**GIVEN EXERCISE**
Print exactly the part opening with the line containing "b = B(); b.box(.766,1.233,2.834,3.49,.0622,.0632);" and closing with the line containing "b = B(); b.box(.775,1.22,3.532,5.198,.066,.105,.001);", with both of those lines included.
----
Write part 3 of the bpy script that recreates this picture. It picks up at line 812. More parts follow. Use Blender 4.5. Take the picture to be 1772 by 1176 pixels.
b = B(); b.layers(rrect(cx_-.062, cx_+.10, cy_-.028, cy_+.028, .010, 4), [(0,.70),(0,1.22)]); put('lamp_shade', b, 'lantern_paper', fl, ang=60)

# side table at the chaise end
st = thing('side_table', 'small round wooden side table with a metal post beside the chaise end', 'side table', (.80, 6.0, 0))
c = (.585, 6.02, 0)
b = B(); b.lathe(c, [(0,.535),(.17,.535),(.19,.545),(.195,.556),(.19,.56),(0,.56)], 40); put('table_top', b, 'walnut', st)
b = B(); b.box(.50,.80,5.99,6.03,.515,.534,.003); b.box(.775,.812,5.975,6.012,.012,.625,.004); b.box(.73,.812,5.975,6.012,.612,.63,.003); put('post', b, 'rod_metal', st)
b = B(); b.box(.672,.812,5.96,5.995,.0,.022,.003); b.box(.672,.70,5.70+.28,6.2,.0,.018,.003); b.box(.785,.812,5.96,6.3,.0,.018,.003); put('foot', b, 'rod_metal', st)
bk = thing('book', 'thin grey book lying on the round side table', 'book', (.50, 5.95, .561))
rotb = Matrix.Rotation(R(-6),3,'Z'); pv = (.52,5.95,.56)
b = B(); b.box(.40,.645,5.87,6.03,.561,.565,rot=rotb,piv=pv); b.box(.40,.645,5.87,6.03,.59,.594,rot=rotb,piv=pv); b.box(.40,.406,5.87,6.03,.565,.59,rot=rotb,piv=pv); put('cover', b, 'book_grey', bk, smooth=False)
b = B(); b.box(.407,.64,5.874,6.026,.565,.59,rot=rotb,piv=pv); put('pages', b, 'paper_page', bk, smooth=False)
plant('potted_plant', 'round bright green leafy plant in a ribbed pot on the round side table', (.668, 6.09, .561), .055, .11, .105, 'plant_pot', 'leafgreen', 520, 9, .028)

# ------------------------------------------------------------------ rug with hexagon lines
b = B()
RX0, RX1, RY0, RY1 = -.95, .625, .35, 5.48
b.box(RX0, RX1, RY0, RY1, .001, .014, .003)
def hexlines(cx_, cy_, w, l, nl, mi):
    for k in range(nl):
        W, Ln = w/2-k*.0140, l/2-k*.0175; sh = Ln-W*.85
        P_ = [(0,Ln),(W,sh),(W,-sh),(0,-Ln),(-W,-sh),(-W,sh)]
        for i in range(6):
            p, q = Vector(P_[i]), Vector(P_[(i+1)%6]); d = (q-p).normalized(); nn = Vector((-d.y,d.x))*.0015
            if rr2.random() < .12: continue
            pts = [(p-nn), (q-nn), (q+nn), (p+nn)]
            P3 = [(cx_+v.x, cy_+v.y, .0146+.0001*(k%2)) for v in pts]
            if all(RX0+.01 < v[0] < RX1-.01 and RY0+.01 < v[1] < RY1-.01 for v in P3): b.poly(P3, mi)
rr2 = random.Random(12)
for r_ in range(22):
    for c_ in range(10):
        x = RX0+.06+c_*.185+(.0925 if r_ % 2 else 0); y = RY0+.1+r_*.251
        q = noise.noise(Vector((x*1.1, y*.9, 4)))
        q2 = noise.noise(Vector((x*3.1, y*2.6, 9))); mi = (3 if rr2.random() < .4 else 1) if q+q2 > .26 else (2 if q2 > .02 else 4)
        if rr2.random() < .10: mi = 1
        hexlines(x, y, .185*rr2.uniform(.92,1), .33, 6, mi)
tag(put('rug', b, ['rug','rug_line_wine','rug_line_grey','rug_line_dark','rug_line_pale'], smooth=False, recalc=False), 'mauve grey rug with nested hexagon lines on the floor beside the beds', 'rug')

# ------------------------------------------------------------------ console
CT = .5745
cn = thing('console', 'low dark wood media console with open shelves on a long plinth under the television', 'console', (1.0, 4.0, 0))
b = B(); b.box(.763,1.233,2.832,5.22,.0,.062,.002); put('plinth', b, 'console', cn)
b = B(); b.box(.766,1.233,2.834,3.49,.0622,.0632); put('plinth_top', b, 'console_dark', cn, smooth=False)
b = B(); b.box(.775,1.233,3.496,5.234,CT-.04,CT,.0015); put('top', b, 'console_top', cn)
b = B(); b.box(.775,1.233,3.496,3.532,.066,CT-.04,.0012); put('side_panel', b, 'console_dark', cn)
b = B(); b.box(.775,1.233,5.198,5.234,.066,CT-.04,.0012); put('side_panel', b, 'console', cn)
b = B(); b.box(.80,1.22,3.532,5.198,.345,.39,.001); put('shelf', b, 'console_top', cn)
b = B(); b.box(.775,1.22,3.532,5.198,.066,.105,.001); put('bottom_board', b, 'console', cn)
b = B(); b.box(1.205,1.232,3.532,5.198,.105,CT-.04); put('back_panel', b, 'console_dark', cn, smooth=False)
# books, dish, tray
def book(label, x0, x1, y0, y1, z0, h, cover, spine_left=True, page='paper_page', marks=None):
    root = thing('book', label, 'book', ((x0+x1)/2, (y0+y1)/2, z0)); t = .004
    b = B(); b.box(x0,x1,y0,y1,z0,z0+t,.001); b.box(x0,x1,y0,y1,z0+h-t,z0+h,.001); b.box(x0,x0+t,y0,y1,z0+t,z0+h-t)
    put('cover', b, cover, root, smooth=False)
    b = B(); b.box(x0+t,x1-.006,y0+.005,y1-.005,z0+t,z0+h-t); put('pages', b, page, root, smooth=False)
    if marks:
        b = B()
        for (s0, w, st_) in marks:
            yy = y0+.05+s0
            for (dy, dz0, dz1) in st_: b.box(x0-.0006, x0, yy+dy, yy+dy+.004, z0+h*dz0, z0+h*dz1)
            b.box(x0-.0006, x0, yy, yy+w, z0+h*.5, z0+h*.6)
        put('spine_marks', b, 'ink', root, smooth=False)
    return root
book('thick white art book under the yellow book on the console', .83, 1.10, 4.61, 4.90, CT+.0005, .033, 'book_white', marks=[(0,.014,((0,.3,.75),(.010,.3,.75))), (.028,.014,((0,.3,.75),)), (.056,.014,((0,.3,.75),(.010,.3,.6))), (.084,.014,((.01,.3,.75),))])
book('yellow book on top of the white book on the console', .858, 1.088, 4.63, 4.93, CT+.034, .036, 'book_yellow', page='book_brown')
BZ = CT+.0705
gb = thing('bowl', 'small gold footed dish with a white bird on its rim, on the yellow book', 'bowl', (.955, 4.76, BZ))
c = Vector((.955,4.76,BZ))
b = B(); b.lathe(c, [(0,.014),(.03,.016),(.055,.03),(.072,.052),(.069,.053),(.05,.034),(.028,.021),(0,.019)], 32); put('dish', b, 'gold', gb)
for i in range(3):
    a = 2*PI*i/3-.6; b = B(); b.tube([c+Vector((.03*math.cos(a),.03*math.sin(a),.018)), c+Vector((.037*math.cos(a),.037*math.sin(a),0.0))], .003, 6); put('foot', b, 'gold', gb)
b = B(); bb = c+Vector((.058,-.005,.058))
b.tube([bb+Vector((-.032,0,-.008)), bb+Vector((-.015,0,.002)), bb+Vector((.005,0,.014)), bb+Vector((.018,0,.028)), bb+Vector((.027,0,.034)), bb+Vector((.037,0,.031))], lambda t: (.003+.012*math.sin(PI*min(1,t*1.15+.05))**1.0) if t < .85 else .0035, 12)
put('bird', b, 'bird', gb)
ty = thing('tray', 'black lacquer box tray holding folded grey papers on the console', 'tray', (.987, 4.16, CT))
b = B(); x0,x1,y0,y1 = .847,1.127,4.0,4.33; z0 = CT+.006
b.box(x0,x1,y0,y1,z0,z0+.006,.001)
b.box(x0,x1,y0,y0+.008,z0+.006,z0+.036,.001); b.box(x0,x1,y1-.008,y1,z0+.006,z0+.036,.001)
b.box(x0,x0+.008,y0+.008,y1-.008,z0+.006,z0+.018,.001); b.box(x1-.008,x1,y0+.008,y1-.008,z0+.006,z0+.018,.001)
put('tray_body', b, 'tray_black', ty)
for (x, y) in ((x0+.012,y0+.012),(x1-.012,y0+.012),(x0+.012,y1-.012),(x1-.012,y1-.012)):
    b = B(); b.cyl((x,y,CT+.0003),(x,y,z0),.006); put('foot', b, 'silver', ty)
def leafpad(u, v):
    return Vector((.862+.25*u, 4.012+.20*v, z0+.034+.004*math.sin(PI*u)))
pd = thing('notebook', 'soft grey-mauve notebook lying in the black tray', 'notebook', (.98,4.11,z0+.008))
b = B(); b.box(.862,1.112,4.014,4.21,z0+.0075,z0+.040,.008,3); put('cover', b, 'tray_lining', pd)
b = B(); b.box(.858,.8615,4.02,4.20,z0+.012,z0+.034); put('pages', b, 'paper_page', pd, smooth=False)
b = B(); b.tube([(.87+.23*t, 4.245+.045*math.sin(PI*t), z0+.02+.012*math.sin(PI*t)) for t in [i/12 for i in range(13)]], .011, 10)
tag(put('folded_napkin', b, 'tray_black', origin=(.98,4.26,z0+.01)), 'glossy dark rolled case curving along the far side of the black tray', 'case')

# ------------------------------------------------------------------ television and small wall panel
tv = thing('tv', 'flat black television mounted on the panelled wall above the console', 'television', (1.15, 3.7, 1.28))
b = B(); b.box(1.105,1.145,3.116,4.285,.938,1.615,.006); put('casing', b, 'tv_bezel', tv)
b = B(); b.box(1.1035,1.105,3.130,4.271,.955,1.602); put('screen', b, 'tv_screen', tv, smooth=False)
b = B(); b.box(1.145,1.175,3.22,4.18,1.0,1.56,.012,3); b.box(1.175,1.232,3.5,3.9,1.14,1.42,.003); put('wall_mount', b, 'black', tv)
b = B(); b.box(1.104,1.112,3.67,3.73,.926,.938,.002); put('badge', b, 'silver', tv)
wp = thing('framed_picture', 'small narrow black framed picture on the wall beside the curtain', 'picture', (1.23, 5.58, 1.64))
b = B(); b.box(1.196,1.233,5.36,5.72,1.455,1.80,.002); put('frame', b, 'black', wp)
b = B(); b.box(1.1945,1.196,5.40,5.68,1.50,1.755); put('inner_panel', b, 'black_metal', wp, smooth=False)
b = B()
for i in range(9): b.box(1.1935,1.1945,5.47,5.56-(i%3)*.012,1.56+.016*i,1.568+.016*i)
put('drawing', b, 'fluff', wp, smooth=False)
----
**EXERCISE RESULT**
b = B(); b.box(.766,1.233,2.834,3.49,.0622,.0632); put('plinth_top', b, 'console_dark', cn, smooth=False)
b = B(); b.box(.775,1.233,3.496,5.234,CT-.04,CT,.0015); put('top', b, 'console_top', cn)
b = B(); b.box(.775,1.233,3.496,3.532,.066,CT-.04,.0012); put('side_panel', b, 'console_dark', cn)
b = B(); b.box(.775,1.233,5.198,5.234,.066,CT-.04,.0012); put('side_panel', b, 'console', cn)
b = B(); b.box(.80,1.22,3.532,5.198,.345,.39,.001); put('shelf', b, 'console_top', cn)
b = B(); b.box(.775,1.22,3.532,5.198,.066,.105,.001); put('bottom_board', b, 'console', cn)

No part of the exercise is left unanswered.